Mapping Environmental Justice

Environmental justice is a relatively new concept that was coined in the 1980s. It combines demographics with environmental factors. GIS can better illuminate the environmental justices or injustices in areas through the comparison and illustration of data.

 

Above is what could be considered a “story map” of environmental justice in three cities: Atlanta, Charlotte, and Richmond. Story maps are an interesting facet of geography in the digital world. Story maps tell a story through media, in this case video, which helps relate maps with other geographic elements. other and an overarching narrative. Story maps can make maps and geographic concepts accessible which may not be apparent outside a guided narrative.
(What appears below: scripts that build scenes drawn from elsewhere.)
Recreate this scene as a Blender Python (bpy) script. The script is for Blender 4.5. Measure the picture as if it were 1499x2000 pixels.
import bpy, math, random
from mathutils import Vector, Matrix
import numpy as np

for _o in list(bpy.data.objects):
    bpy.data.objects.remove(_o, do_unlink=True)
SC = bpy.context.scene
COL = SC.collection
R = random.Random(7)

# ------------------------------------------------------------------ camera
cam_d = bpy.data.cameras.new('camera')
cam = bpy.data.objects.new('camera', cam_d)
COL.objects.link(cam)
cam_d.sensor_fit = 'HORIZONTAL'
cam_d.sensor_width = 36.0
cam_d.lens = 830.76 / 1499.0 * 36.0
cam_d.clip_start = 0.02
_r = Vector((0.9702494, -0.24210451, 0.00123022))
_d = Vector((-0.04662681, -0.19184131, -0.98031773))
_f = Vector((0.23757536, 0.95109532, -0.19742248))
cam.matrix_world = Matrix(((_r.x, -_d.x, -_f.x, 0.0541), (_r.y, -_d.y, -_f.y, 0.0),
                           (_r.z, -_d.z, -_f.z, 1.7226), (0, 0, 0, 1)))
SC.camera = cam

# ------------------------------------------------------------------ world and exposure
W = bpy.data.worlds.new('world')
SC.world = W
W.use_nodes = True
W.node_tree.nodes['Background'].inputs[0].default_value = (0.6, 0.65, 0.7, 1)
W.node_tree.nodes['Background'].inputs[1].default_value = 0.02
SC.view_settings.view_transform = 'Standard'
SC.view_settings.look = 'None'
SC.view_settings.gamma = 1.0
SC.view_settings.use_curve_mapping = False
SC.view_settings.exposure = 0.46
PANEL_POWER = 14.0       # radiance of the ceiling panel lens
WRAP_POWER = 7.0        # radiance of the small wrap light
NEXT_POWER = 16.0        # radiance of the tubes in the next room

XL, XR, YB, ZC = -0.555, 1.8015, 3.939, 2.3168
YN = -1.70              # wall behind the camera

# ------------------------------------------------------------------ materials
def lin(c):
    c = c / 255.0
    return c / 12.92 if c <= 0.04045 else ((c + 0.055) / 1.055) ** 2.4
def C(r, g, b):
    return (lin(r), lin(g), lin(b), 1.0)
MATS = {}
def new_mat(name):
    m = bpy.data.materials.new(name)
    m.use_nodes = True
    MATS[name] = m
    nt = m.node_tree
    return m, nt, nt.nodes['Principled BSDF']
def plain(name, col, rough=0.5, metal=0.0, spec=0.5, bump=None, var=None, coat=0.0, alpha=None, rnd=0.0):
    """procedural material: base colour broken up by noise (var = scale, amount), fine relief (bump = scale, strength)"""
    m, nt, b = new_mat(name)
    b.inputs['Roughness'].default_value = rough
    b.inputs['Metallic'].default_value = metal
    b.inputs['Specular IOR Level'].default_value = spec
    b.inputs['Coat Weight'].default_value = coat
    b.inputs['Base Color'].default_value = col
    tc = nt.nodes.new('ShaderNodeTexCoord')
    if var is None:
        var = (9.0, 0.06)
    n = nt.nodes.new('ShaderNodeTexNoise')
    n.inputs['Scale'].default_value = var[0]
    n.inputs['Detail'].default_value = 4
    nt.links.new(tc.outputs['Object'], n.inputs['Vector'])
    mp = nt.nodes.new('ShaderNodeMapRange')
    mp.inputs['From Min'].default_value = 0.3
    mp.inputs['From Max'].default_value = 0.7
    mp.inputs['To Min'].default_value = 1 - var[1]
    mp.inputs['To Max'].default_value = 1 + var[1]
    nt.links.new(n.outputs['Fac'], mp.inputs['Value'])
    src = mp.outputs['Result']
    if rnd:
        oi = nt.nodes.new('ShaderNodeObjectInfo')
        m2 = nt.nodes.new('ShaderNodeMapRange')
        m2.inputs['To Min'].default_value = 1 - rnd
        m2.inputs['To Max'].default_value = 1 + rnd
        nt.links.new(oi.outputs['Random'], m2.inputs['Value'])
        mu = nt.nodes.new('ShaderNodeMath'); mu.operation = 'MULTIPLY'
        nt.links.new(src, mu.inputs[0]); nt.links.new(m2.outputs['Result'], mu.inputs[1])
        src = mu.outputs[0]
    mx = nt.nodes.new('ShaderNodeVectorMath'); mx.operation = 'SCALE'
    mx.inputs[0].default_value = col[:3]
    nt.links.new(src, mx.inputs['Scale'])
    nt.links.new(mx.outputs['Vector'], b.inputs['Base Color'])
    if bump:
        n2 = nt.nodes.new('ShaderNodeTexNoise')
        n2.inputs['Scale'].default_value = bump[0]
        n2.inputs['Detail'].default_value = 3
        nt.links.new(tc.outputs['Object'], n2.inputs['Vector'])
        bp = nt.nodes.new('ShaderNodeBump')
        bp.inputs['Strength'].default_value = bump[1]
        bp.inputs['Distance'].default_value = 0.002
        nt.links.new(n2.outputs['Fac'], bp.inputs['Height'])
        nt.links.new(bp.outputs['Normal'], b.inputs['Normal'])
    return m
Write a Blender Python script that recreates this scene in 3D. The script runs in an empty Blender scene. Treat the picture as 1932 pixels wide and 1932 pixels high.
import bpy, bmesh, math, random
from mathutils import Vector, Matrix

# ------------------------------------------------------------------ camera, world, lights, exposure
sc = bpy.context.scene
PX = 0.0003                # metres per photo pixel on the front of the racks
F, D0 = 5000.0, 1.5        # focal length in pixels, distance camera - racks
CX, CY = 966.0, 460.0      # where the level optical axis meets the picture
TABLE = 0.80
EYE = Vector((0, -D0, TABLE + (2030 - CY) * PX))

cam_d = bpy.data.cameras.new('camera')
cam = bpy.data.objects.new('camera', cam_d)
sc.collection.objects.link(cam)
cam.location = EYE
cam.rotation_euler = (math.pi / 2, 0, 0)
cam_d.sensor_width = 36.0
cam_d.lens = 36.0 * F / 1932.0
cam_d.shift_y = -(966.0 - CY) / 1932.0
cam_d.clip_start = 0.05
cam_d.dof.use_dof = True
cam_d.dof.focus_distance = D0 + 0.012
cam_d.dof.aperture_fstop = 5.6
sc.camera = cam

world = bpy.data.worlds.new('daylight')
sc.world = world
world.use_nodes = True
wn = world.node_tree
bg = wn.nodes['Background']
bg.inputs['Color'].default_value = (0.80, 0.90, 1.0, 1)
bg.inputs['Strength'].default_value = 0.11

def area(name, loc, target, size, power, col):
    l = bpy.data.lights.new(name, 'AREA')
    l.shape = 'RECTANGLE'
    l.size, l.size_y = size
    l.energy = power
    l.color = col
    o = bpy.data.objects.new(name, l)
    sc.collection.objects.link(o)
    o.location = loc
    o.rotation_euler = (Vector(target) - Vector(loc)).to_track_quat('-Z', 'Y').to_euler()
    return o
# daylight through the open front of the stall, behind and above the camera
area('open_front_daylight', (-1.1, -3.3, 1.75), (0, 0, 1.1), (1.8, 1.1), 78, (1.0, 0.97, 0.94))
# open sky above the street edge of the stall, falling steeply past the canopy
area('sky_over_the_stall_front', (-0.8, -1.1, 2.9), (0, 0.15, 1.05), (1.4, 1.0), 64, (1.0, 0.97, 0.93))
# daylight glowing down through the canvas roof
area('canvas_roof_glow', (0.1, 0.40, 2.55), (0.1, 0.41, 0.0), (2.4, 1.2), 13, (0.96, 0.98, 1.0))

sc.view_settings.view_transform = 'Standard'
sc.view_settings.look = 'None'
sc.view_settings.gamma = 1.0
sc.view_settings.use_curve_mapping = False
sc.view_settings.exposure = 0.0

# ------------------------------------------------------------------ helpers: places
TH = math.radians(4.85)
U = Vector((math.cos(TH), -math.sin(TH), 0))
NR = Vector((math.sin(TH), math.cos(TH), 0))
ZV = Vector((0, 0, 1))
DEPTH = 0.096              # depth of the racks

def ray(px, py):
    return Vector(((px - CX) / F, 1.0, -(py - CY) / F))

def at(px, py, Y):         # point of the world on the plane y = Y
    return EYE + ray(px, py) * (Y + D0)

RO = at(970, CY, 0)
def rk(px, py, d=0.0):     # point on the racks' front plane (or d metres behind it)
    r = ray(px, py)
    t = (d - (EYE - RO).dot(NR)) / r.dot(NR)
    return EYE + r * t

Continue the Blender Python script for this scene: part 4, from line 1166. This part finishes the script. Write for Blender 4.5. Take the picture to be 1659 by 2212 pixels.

The video above focuses on the environmental comparison of three cities. It’s interesting to see the concept of environmental justice present in all three cities. In each city there seems to be three types of areas. There is a collection of low-income population areas, which may or may not be contiguous, where environmental factors are the worse. There seems to be areas that doesn’t classify as “low-income” but serve as spillover areas for undesirable environmental factors. For example, the southeast part of Atlanta isn’t classified as “low-income” but it suffers almost as much from the detrimental environmental factors like the amount of diesel particulate matter in the air. These areas could be classified as not low-income but not high-income enough to be exempt from detrimental environmental factors.

And, of course, there are the high-income areas. These areas are spared from all the damaging aspects of environmental pollution. The core of the environmental justice problem arises from this perceived injustice. The argument is that even though the high-income areas might mitigate negative environmental factors through paying higher prices for property, both through taxes and the bottom line of a sale, it is unjust to deny the same environmental consciousness to the lower and mid-income areas. This is operating under the assumption that a quality environment, especially where negative effects are mitigable, is a human right and, when denied, is injust on a humanitarian level.

Traffic is an interesting factor to consider. At first thought, one might not think this is a factor that could be manipulated to fall within this income/environmental schema. Imagine an airport, it is constructed and the value of the residential properties within earshot plummet because of the noise pollution. Considering this evolution of value, we could assume roads follow a similar pattern. However, noise pollution from traffic has several elements that can be employed to either reduce the associate noise pollution or reduce the volume of traffic. Sound barriers can be used to limit the amount of noise that reaches residential properties. These also serve an aesthetic purpose and, while not being a designers first choice, can help dress up a property, thus further increasing its value, creating a positive feedback loop that is not present in less fortunate properties. You’ll likely find these sound barriers in high-income areas. This is not because the desire isn’t there for the low-income residential areas. It’s because the financial incentive isn’t there.

The use of alternative transportation methods alleviates these traffic problems for a price. Implementation of bike-friendly infrastructure reduce the volume of traffic but may require expanding and repaving roads, reducing speed limits, adding sidewalks, and developing areas along roads to accommodate bike paths and bike lanes. This brings us back to our original investment problem. What is the worth of implementing the projects if there is no return? Should bike-friendly infrastructure be legislated as a human right? Pedestrian traffic elements like footpaths, elevated footpaths, trails, and greenways follow the same logic and would provide similar results. If a neighborhood’s local amenities are easily accessible by foot it reduces the amount of local traffic. HOV lanes and carpooling elements follow the same logic as well.

Lead paint is another element that contains some interesting implications. Two important legislative measures have reduced the amount of lead in paint used in commercial and residential applications in the 1970s and 80s. A younger city like Charlotte shows a lower concentration of lead paint compared to a city like Atlanta. Charlotte’s construction boom was in the late 80s and 90s, a time where the widespread use of lead paint was discouraged by legislation. Richmond and Atlanta, however, developed during a time before this preventative legislation and the higher amounts of lead paint cooberate this.

Should these environmental factors be legislated? Should they be retroactive? Should they apply for new developments only? Should the free market continue to dictate the environmental quality of neighborhoods? These are all questions that environmental justice initiatives seek to address. Again, data is the light in the darkness to illuminate these issues and cartography is a medium that can present it to the minds that may one day solve it.